Why The Red Wings Didn't Trade Riley Sheahan

By: Will Burchfield
@burchie_kid

After a hot start, the Red Wings' trade deadline firesale simmered out.

Solid returns for Brendan Smith and Tomas Jurco were dampened by the underwhelming return for Thomas Vanek and the retention of Riley Sheahan.

In regard to Sheahan, who was rumored to be drawing interest from several teams, it appears the Wings' asking price was too high. Detroit wasn't shopping him as the struggling forward without a goal in 59 games, but as the young, affordable, two-way center with a track record of solid NHL success.

And in conversations with other GMs, Ken Holland apparently wouldn't budge.

"The Red Wings are saying, 'Don't look at his production (this year) if you're going to make an offer. We're not looking at him as a zero-goal guy, we're looking at him as a young center with size,''' Craig Custance told 97.1 The Ticket on Wednesday morning. "'So if you're going to make us an offer, you have to ignore his production this year.' Obviously, teams are like, 'Well, that's really hard to do, this guy has zero goals, let's make a deal.'"

In appraising Sheahan, though, the Wings saw a smooth-skating 25-year-old with 27 goals in the last two seasons, positive possession numbers over the course of his career and a team-friendly $2.075 million cap hit through the 2017-18 season, after which he'll be a restricted free agent.

Detroit's demands - rumored to be as high as a first-round pick - were reflective of that.

Fox Sports Detroit analyst Chris Osgood, who said on Tuesday night there were "five to 10 teams" inquiring about Sheahan, preached faith in the Wings' 2010 first-round draft pick.
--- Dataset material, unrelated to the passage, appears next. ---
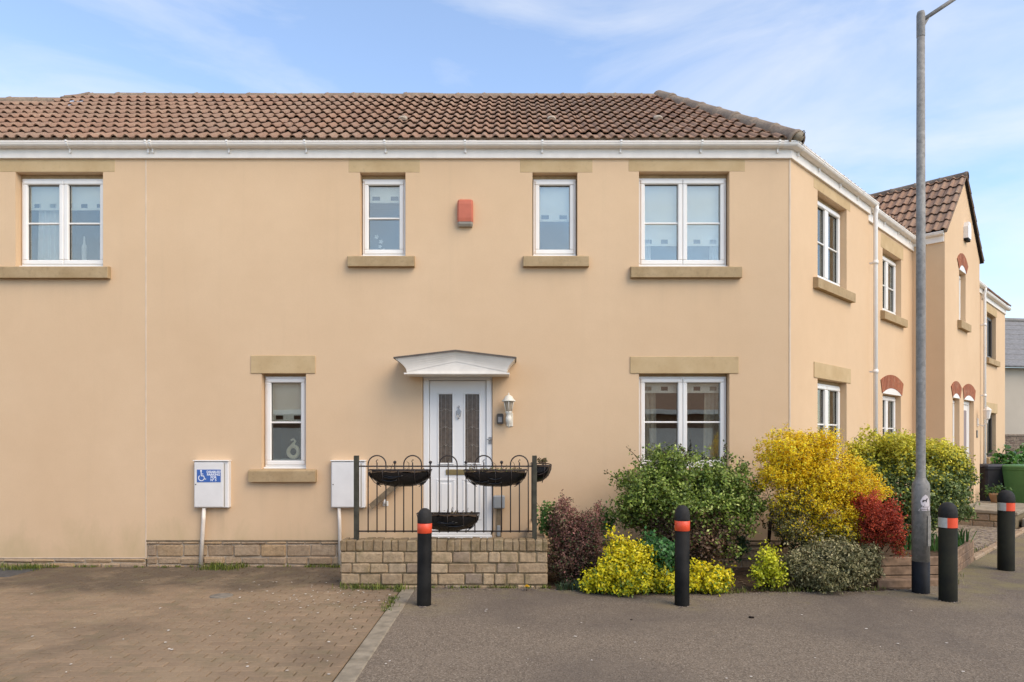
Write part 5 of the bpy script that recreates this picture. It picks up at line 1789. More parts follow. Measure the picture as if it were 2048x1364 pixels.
for (px, py, top, wpx, lab, hwt, mat) in (
    (848, 1210, 1016, 28.5, 'black bollard with orange band in front of the retaining wall', False, 'bollard'),
    (1364, 1210, 1010, 29, 'black bollard with orange band in front of the yellow ground cover', False, 'bollard'),
    (1896, 1201, 1004, 33, 'algae stained bollard with white and orange band beside the lamp post', True, 'bollard_moss'),
    (2012, 1140, 980, 29, 'bollard with white and orange band farthest right, before the bins', True, 'bollard_moss')):
    g = G(px, py)
    d = g.y + CAM_D
    bollard(g, (py - top) / FPX * d, wpx / 2 / FPX * d, lab, hwt, mat, random.uniform(-0.012, 0.012))

# ------------------------------------------------------------------ lamp post
lg = G(1841.5, 1185)
ld0 = lg.y + CAM_D
kp = ld0 / FPX
def LP(py): return (HOR - py) * kp + CAM_H
lp = thing('lamp_post', lg, 'tall galvanised street lamp post with black painted base and dog sticker', 'lamp post')
Rb, Rs, Rt = 16 * kp, 8.6 * kp, 7.2 * kp
MB().lathe([(Rb * 0.98, -0.05), (Rb, 0), (Rb, LP(1122))], lg, 24).build('painted_base', 'black_paint', lp)
MB().lathe([(Rb, LP(1122)), (Rb, LP(975)), (Rb * 0.93, LP(966)), (Rs * 1.15, LP(958)), (Rs, LP(952)), (Rs, LP(600)), (Rt, LP(74))], lg, 24).build('shaft', 'galv', lp)
MB().lathe([(Rt * 1.02, LP(75)), (Rt * 1.06, LP(73)), (Rt * 1.06, LP(30)), (Rt * 0.9, LP(24)), (0.004, LP(23))], lg, 20).build('bracket_socket', 'galv', lp)
top = Vector((lg.x, lg.y, LP(40)))
end = P(1960, -36, lg.y + 0.1)
MB().tube([top + Vector((0.02, 0, 0)), end], [0.022, 0.020], 10).build('arm', 'galv', lp)
st_ = MB()
st_.add([top + Vector((0.036, -0.004, -0.02)), top + Vector((0.10, -0.004, 0.035)), top + Vector((0.036, -0.004, -0.075)), top + Vector((0.036, 0.004, -0.02)), top + Vector((0.10, 0.004, 0.035)), top + Vector((0.036, 0.004, -0.075))], [(0, 1, 2), (5, 4, 3), (0, 3, 4, 1), (1, 4, 5, 2), (2, 5, 3, 0)])
st_.build('gusset', 'galv', lp)
# lantern head, above the frame
hd_ = MB()
dv = (end - top).normalized()
hd_.box(0, 0.55, -0.10, 0.10, -0.045, 0.05, Frame(end, (1, 0.1, 0), (-0.1, 1, 0)), 0.03)
hd_.build('lamp_head', 'grey_box', lp)
# door in the base
MB().box(-0.03, 0.03, -0.001, 0.003, LP(1090), LP(1030), Frame((lg.x + 0.045, lg.y - Rb * 0.86, 0), (0.85, 0.5, 0), (0.5, -0.85, 0)), 0.002).build('access_door', 'galv', lp)
# worn dog sticker wrapped on the shaft
def onpost(px, py, lift=0.0015):
    x = (px - 1842) * kp
    x = max(-Rb * 0.97, min(Rb * 0.97, x))
    return Vector((lg.x + x, lg.y - math.sqrt((Rb + lift) ** 2 - x * x), LP(py)))
sk = thing('dog_sticker', onpost(1842, 1018), 'worn pinkish sticker with dog emblem on the lamp post', 'sticker')
def post_patch(name, pts, mat, parent, lift):
    mb = MB()
    # fan from centre with subdivided ring
    ring_ = []
    for (p, q) in zip(pts, pts[1:] + pts[:1]):
        for k in range(3):
            ring_.append((p[0] + (q[0] - p[0]) * k / 3, p[1] + (q[1] - p[1]) * k / 3))
    cx_ = sum(p[0] for p in ring_) / len(ring_)
    cy_ = sum(p[1] for p in ring_) / len(ring_)
    mid = [((p[0] + cx_) / 2, (p[1] + cy_) / 2) for p in ring_]
    n = len(ring_)
    vs = [onpost(*p, lift) for p in ring_] + [onpost(*p, lift) for p in mid] + [onpost(cx_, cy_, lift)]
    fs = [(i, (i + 1) % n, n + (i + 1) % n, n + i) for i in range(n)] + [(n + i, n + (i + 1) % n, 2 * n) for i in range(n)]
    mb.add(vs, fs, True)
    return mb.build(name, mat, parent, fix=False)
post_patch('sticker_film', [(1841.5, 988), (1846, 991), (1849, 996), (1850, 1002), (1851, 1009), (1853, 1013), (1851, 1020), (1830, 1020), (1833, 1015), (1838, 1012), (1834, 1007), (1833, 1001), (1836, 993)], 'sticker', sk, 0.0015)
post_patch('dog_body', [(1836.5, 999), (1842.5, 998.5), (1844.5, 996), (1844.8, 994.5), (1846.2, 996.8), (1844, 999.5), (1844, 1003), (1842.8, 1003), (1842.0, 1000.6), (1838, 1000.6), (1836.6, 1003), (1835.8, 1003)], 'print_black', sk, 0.0030)
for (x0_, x1_, y_) in ((1837, 1840, 1012.5), (1840.6, 1843, 1012.5), (1843.8, 1846.5, 1012.5), (1847.2, 1850.4, 1012.5), (1835, 1842, 1017), (1843, 1848, 1017)):
    post_patch('lettering', [(x0_, y_ - 0.7), (x1_, y_ - 0.7), (x1_, y_ + 0.7), (x0_, y_ + 0.7)], 'print_grey', sk, 0.0030)

# ------------------------------------------------------------------ raised timber bed, steps, bins, pot
tb = thing('raised_bed', (4.9, -0.8, 0), 'raised garden bed of weathered brown timber sleepers beside the lamp post', 'garden bed')
A_, B_, C_ = Vector((4.22, -0.98, 0)), Vector((5.02, -0.92, 0)), Vector((6.25, 0.42, 0))
def plank(p, q, z0, z1, mat, th=0.05):
    u = (q - p).normalized()
    nn = Vector((u.y, -u.x, 0))
    F = Frame(p, u, nn)
    return MB().box(0.002, (q - p).length - 0.002, -th, random.uniform(-0.003, 0.003), z0 + 0.003, z1 - 0.003, F, 0.008, 0.002).build('plank', mat, tb)
for k in range(3):
    z0, z1 = -0.03 + k * 0.105, -0.03 + (k + 1) * 0.105
    plank(A_, B_, z0, z1, 'sleeper')
    plank(B_, C_, z0, z1, 'sleeper')
    plank(A_ + Vector((-0.02, 0.9, 0)), A_, z0, z1, 'sleeper')
plank(A_ + Vector((-0.15, -0.22, 0)), B_ + Vector((-0.05, -0.24, 0)), -0.03, 0.075, 'sleeper', 0.09)
MB().box(-0.05, 0.0, -0.05, 0.01, -0.03, 0.33, Frame(B_, (1, 0, 0), (0, -1, 0)), 0.008).build('corner_post', 'sleeper', tb)
bs = MB()
bs.add([(A_.x + 0.03, A_.y + 0.03, 0.25), (B_.x - 0.03, B_.y + 0.03, 0.25), (C_.x - 0.05, C_.y + 0.02, 0.25), (C_.x - 0.7, C_.y + 0.7, 0.25), (A_.x + 0.03, A_.y + 1.2, 0.25)], [(0, 1, 2, 3, 4)])
bs.build('soil', 'soil', tb, fix=False)

stp = thing('entrance_steps', GF(1.8, 0.6, 0), 'stone faced doorstep platform in front of the gabled house', 'steps')
PFr = GF
MB().box(0.72, 3.0, 0.003, 1.0, 0.24, 0.30, PFr, 0.01).build('platform_slab', 'concrete', stp)
MB().box(0.76, 3.0, 0.003, 0.96, -0.05, 0.24, PFr).build('platform_core', 'mortar', stp)
SFc = Frame(GF(0.76, 0, 0), WING.n, -WING.u)
for r in range(2):
    a = 0.01
    while a < 0.94:
        L = random.uniform(0.24, 0.4)
        e = min(a + L, 0.955)
        MB().box(a + 0.005, e - 0.005, -0.1, 0.015, -0.04 + r * 0.14, -0.05 + (r + 1) * 0.14, SFc, 0.014, 0.005).build('stone', 'stone', stp)
        a = e
MB().box(1.1, 2.8, 1.002, 1.32, -0.05, 0.15, PFr, 0.012).build('step', 'concrete', stp)

def wheelie_bin(base, rotz, body, label):
    t = thing('wheelie_bin', base, label, 'bin', 'wheelie bins beside the end house')
    F = Frame(base, (math.cos(rotz), math.sin(rotz), 0), (-math.sin(rotz), math.cos(rotz), 0))
    mb = MB()
    rings = []
    for (z, w, d_) in ((0.04, 0.22, 0.25), (0.5, 0.25, 0.30), (0.90, 0.28, 0.34), (0.93, 0.295, 0.355), (0.97, 0.295, 0.355)):
        c = 0.04
        rings.append([F(x, y, z) for x, y in ((-w + c, -d_), (w - c, -d_), (w, -d_ + c), (w, d_ - c), (w - c, d_), (-w + c, d_), (-w, d_ - c), (-w, -d_ + c))])
    mb.loft(rings, True, True, False)
    mb.build('bin_body', body, t)
    ld2 = MB()
    rings = []
    for (z, w, d_) in ((0.972, 0.305, 0.37), (1.0, 0.305, 0.37), (1.03, 0.28, 0.34), (1.045, 0.22, 0.28)):
        c = 0.05
        rings.append([F(x, y, z) for x, y in ((-w + c, -d_), (w - c, -d_), (w, -d_ + c), (w, d_ - c), (w - c, d_), (-w + c, d_), (-w, d_ - c), (-w, -d_ + c))])
    ld2.loft(rings, True, True, False)
    ld2.build('bin_lid', body, t)
    hb = MB()
    hb.tube([F(-0.2, 0.36, 0.98), F(-0.2, 0.44, 1.0), F(0.2, 0.44, 1.0), F(0.2, 0.36, 0.98)], 0.016, 6)
    hb.build('handle', body, t)
    for sx in (-1, 1):
        wmb_ = MB()
        c = Vector(F(sx * 0.25, 0.30, 0.10))
        ax_ = F.u
        wmb_.tube([c - ax_ * 0.025, c + ax_ * 0.025], 0.10, 14)
        wmb_.build('wheel', 'bollard', t)
    return t
wheelie_bin(Vector((12.10, 7.25, 0.0)), R(12), 'bin_green', 'green wheelie bin at the right edge of the picture')
wheelie_bin(Vector((11.62, 7.75, 0.0)), R(100), 'bin_black', 'black wheelie bin between the hedge and the green bin')
pot = thing('plant_pot', GF(2.75, 0.33, 0.30), 'terracotta pot of greenery on the doorstep by the downpipe', 'plant pot')
MB().lathe([(0.08, 0), (0.12, 0.16), (0.135, 0.17), (0.135, 0.20), (0.12, 0.20), (0.11, 0.17)], GF(2.75, 0.33, 0.301), 16).build('pot', 'terracotta', pot)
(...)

"He's had an off year, 100 percent he has, but let's not get ahead of ourselves here. He's still a good player. I know people are going to think I'm crazy for saying that because he has zero goals, but previous to this, he's been right around 14," Osgood told 97.1 The Ticket.

Sheahan scored 13 goals in 2014-15 and 14 in 2015-16, his two full seasons in the NHL. That he's plummeted to zero in 2016-17 can be blamed at least partly on poor luck; he's still averaging about 1.3 shots per game, not too far off from his average of about 1.5 over the previous two seasons.

Plus, the Wings feel he's effective as a checking center, offensive struggles notwithstanding.

"He knows how to play the game, he's very reliable defensively," Osgood went on. "Yes, he's a minus-19, but everything that (could have) gone wrong in the calendar year for Riley Sheahan has gone wrong."

That had some teams hoping they could buy low.

"To me, the reason everybody wants him is they know the kid's potential moving forward. He's a third-line center that could be very good," said Osgood. "Listen, he could have an unreal year next year and score 20 goals and we'll call him the comeback player of the year, right? So, let's not get ahead of ourselves and quit on Riley Sheahan."